EXERCISE INSTRUCTIONS
Your answer should be a single number: the count of lines that hold the word "scene".

DATA

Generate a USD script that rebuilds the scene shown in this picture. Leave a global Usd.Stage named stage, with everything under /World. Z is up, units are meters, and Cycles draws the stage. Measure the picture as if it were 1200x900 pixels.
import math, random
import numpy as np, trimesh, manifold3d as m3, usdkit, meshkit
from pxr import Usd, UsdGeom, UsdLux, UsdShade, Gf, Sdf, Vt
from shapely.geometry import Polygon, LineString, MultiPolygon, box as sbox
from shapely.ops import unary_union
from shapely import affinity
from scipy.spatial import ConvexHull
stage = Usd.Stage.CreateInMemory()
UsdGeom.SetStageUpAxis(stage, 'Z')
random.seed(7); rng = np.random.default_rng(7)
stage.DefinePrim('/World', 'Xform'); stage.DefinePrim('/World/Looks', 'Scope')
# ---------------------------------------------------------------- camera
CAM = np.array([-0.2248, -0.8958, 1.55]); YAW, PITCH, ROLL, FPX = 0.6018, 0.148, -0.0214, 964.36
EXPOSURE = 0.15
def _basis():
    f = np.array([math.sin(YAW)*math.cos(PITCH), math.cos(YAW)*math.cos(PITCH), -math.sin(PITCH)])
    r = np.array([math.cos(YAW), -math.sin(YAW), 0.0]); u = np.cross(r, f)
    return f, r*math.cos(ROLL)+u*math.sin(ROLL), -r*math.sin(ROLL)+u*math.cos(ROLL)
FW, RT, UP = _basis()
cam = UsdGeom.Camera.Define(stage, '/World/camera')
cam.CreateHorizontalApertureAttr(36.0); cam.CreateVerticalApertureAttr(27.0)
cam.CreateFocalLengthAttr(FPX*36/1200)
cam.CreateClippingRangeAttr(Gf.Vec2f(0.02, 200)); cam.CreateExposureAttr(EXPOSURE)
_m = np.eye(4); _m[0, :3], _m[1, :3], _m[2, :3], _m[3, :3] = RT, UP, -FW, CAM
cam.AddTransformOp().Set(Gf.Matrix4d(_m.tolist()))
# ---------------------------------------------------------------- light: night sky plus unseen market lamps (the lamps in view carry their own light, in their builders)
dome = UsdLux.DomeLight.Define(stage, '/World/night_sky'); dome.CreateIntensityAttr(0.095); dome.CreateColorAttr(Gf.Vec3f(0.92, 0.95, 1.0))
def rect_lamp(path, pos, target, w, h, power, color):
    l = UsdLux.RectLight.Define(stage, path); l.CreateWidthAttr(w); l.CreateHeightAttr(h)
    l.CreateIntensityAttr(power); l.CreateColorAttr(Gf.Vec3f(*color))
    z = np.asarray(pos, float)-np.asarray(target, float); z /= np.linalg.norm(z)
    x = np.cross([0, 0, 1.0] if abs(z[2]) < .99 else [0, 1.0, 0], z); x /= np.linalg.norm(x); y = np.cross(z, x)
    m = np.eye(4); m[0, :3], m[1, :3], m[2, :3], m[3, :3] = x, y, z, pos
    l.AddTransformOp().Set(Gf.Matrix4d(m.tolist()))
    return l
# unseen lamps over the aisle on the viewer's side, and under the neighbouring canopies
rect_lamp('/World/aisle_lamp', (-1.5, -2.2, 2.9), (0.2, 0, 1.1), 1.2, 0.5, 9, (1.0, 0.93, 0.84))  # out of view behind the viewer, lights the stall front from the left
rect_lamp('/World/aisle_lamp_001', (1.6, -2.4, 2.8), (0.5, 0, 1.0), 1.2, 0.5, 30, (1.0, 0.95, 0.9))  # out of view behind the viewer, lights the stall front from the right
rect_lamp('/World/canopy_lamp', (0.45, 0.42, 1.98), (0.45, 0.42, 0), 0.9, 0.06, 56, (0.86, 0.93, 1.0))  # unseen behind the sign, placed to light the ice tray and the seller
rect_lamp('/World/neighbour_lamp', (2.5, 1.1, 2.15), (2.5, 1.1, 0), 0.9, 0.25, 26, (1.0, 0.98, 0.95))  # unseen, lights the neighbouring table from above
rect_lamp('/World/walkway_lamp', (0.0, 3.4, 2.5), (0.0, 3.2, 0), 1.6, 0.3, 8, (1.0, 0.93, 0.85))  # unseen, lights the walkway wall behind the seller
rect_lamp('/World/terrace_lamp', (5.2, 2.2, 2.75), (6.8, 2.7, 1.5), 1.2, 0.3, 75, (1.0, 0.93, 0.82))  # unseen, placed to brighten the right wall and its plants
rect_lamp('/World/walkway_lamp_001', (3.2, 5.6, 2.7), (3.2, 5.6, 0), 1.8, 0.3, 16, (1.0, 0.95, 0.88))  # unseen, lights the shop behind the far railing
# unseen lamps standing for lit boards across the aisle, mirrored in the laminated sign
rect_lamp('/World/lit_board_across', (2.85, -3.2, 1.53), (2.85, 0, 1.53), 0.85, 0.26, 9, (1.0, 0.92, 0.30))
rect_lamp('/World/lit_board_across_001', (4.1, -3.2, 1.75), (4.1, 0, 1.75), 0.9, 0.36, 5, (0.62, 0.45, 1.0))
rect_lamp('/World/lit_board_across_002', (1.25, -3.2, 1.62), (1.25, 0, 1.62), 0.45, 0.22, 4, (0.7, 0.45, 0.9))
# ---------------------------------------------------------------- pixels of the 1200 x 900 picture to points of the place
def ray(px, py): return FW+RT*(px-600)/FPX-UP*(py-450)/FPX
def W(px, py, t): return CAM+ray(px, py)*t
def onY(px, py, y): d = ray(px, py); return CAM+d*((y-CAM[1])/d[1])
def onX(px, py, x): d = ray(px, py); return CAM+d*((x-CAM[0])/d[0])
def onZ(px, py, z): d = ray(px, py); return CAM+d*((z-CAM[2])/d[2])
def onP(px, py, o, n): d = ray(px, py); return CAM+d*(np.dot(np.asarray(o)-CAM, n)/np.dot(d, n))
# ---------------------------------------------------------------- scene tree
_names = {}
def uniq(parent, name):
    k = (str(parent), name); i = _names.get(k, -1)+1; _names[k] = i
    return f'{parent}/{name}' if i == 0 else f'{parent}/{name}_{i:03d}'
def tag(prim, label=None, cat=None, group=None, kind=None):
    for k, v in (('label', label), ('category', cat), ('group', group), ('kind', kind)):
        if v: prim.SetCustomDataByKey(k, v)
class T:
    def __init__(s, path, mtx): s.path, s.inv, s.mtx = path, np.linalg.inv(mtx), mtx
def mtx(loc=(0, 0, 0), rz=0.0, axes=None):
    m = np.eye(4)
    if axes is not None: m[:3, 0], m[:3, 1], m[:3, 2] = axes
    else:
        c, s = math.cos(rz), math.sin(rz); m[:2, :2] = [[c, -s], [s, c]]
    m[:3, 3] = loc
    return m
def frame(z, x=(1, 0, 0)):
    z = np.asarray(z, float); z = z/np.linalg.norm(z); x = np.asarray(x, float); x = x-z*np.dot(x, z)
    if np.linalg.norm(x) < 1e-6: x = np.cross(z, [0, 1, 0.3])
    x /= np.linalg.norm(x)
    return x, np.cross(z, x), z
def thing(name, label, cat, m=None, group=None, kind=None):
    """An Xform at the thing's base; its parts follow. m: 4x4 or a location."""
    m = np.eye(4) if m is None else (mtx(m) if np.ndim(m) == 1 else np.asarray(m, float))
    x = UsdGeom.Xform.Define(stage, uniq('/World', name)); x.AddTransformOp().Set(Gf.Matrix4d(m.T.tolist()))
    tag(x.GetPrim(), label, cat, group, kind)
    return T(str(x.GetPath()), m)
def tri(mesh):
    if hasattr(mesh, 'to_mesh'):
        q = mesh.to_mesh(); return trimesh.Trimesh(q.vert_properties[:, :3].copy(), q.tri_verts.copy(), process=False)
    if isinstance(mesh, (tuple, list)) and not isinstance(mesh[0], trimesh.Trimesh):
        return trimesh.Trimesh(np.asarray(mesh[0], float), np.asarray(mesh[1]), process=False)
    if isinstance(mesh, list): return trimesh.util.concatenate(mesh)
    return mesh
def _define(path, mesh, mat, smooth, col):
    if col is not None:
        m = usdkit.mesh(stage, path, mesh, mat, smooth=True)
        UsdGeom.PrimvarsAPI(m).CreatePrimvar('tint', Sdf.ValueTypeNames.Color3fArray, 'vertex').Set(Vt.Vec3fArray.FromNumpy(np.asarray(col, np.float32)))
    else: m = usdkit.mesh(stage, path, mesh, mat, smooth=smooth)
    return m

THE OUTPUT
2